Batı medeniyeti, Türkiye merkezli İslam ve Müslüman tanımlaması yaparken, bu iki kavram yerine “Türk-Türkler” kavramıyla izah etmesinden nefret duyan bu Kemalit kesim, Gazi Mustafa Kemal Atatürk’ün öncülüğünde 23 Nisan 1920de Hacı Bayram Veliden başlayan dua, kurban ve salavat ile devam eden TBMM açılış sürecinden bile rahatsız olarak, ilahlaştırdıkları Atatürkü’de bu tavrından dolayı eleştirecek kadar İslama açık düşman haldedirler..
Prof Erbakan Hocamızın şeklini verdiği Milli Görüş tabanında, Cumhuriyete ve Cumhuriyetin oluşturduğu kurumlara karşı menfi anlamda hiç bir reaksiyon ve karşıtlık görülmemiş, aksine Yeniden Büyük Türkiye, Yaşanabilir bir Türkiye kavramları üzerinden, devletin ve milletin yücelmesine ve muasır medeniyet seviyesinin de üzerine çıkma inancı ve gayreti hakim olmuştur.
Bunu, çok iyi bir şeytanlık damarı ile sezinleyip, gözlemce yapan Kemalist kesim yıllarca, Erbakan Hocamızın dile getirdiği “Din düşmanlığı,Batı uşaklığı, gevur aşıklığı, kavramlarının üzerini” Cumhuriyet ve Atatürk düşmanlığı “olarak lansedip örtmüş ve onulmaz bir önyargı damarı ile başta Erbakan Hoca, Millî Görüş anlayışı ve İslama karşı onulmaz bir inkar duvarı örmüştür.
Ancak bu bağnaz, inkarcı damarın ve bunlara reaksiyon olarak oluşturulan dinî istismar sahasının münafık anlayışının, bütün hesaplarını plan ve tahribatlarını, çöpe atacak bir siyasal proğram olan “Adil Düzeni” başta Türkiye olmak üzere, tüm insanlığın önüne güçlü bir alternatif olarak sunan Prof Erbakan Hocamız ve Bizim Atatürk kitabıyla, tüm yayın,yayım, söylev,konferans ve makalelerinde, “Karşıt, anlaşmaz ve biraraya gelmez bilinen kutuplar arasında” Birlikte yaşama dili, ve Mutabakat ilkimini” oluşturan (!) Ahmet Akgül Hocamızın, yarım asırlık çalışmalarının çok önemli etkilerini görüyoruz..

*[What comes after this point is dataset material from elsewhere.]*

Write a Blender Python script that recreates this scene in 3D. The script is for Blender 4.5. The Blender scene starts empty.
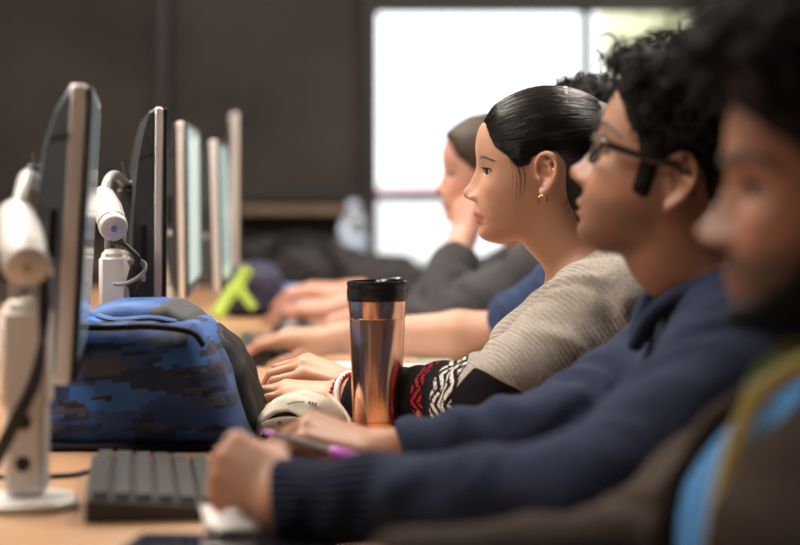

Bugün Millî Çözüm çalışmaları, ziyaretleri çerçevesinde yaptığımız bir çok görüşmede, karşılıklı sohbetlerimizde, soldan sağa, milliyetçilikten ateist felsefeye kadar, toplumun bütün katmanlarının tamamında “Adil Düzen ve Ortak Değerler” etrafında şekillenecek bir yönetim sistemine özlem duyulduğuna, ve heyecan içerisinde beklenildiğine büyük bir ümitle şahit olmaktayız.